376 U.S. at 361, 84 S.Ct. at 908. This statement of policy is clear, and the debtors have given no persuasive reason why the Court should depart from it in Chapter 11 cases.
The debtors contend further that the post-petition penalties are not collectible. They rely on 26 U.S.C. § 6658 and In re Woodward, 113 B.R. 680 (Bankr.D.Or. 1990). The Woodward Court held that, although post-petition interest is nondischargeable under Bruning, 26 U.S.C. § 6658 relieves the debtor from liability for penalties for failure timely to pay certain taxes during the pendency of a bankruptcy proceeding. As indicated by the Service, this "safe harbor" provision of the Internal Revenue Code does not apply to withheld taxes. 26 U.S.C. § 6658(b).

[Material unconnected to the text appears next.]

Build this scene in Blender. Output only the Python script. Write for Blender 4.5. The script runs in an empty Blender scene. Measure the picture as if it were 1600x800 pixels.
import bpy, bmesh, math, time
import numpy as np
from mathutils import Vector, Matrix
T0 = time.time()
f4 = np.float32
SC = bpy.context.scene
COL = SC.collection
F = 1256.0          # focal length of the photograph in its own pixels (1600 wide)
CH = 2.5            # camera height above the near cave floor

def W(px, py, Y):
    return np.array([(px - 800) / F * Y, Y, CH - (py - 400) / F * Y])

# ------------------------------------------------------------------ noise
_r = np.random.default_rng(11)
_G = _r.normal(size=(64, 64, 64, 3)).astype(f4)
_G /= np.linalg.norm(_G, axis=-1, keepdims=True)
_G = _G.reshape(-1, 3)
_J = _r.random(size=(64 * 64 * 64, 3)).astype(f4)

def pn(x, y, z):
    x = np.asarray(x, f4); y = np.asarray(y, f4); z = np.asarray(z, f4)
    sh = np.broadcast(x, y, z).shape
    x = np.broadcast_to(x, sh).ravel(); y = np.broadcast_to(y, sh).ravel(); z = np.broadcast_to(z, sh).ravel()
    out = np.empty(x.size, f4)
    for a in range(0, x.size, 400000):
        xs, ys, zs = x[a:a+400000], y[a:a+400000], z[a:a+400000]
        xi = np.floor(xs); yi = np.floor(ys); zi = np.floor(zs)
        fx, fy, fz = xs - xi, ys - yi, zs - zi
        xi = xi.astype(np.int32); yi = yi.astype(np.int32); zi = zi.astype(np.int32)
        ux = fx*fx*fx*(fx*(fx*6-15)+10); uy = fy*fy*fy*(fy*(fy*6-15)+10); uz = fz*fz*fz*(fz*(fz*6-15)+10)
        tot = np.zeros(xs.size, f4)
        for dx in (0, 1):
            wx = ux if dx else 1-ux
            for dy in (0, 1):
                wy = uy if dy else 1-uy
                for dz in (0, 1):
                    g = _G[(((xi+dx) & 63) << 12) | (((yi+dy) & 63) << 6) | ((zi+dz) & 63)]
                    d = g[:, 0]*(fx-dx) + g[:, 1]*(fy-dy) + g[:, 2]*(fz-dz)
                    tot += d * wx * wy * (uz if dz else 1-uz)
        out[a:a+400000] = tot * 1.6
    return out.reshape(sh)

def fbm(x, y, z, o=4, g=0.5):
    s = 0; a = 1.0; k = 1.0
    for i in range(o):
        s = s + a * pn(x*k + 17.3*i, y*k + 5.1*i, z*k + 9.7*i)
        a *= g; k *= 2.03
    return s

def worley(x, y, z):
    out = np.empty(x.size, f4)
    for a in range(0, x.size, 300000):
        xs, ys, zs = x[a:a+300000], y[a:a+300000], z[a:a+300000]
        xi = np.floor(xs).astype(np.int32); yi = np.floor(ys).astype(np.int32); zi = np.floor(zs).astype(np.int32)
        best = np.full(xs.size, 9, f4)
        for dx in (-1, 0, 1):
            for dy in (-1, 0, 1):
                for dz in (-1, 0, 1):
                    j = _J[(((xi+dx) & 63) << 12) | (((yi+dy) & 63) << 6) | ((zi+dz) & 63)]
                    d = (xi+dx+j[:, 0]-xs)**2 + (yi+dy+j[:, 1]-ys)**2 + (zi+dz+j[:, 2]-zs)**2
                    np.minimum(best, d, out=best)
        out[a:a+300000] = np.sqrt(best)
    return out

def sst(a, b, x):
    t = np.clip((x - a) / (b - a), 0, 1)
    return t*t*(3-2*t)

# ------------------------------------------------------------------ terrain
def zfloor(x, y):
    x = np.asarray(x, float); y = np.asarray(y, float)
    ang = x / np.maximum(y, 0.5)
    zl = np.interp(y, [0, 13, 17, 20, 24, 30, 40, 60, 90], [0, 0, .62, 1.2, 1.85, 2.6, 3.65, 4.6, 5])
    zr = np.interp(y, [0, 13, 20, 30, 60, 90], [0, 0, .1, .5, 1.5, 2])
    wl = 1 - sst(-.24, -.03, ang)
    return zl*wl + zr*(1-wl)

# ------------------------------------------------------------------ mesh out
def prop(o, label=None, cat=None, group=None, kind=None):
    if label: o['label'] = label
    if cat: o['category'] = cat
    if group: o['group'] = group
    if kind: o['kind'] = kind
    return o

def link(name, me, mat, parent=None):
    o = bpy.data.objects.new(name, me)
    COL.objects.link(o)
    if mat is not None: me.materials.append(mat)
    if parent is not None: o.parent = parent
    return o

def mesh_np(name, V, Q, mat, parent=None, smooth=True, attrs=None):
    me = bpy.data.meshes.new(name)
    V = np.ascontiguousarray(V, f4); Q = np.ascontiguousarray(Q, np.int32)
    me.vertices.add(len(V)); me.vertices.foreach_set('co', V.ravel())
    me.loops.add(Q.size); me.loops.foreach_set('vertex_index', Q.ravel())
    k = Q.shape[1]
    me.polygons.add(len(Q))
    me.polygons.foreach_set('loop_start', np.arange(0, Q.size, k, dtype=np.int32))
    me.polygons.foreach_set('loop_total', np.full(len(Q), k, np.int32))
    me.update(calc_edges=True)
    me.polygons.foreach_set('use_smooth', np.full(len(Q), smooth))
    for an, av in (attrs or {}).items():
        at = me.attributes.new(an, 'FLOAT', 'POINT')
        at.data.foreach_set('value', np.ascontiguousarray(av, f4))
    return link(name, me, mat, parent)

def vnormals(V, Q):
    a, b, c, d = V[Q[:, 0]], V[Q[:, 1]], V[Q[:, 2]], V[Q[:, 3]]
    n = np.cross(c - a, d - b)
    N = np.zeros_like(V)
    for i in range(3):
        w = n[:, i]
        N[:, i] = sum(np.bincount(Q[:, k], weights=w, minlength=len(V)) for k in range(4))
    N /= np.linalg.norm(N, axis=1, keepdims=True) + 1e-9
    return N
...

Absent the safe harbor provision there is no basis to avoid the operation of § 523(a)(7) of the Bankruptcy Code, which plainly provides that tax penalties are nondischargeable. See In re Jaylaw Drug, Inc., supra; In re Hanna, supra.
CONCLUSION
The discharge upon the entry of an order of confirmation of an individual debtor's plan of reorganization does not cover interest and penalties on prepetition priority tax claims that accrue post-petition.
The objection of the United States of America (Internal Revenue Service) should be sustained except as modified by the Order Confirmation Plan entered herein on August 6, 1991.